• **Exercise**: Extract the first line through the line containing "PI = math.pi" from the listing below, exactly as written.
===============
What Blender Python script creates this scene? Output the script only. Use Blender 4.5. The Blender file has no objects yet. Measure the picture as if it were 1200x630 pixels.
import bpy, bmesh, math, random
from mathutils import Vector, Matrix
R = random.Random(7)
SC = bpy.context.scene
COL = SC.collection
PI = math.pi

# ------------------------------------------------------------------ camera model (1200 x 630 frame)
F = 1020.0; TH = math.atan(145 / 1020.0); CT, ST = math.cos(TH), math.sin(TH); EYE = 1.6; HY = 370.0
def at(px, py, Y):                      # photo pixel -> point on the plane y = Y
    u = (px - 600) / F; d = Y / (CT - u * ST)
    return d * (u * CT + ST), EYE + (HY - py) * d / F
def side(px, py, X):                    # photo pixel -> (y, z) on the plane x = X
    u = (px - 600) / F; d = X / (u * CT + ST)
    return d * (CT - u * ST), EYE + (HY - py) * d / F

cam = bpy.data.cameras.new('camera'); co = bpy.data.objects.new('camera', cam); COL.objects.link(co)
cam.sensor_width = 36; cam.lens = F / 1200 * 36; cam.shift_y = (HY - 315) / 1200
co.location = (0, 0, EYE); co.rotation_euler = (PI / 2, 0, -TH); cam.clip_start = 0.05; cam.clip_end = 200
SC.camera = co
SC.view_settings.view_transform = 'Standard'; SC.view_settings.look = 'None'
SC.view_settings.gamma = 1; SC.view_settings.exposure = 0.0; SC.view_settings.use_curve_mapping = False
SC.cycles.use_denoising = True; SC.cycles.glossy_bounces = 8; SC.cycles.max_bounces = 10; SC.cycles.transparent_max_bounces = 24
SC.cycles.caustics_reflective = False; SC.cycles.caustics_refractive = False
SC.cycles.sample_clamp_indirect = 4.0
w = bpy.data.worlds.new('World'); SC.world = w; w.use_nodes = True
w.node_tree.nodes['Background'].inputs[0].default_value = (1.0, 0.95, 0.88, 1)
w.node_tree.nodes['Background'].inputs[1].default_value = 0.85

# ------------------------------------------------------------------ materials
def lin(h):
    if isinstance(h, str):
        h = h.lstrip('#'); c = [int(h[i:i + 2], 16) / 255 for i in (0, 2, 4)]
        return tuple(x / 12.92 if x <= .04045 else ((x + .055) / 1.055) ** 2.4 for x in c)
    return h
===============
• **Reply to the exercise**:
What Blender Python script creates this scene? Output the script only. Use Blender 4.5. The Blender file has no objects yet. Measure the picture as if it were 1200x630 pixels.
import bpy, bmesh, math, random
from mathutils import Vector, Matrix
R = random.Random(7)
SC = bpy.context.scene
COL = SC.collection
PI = math.pi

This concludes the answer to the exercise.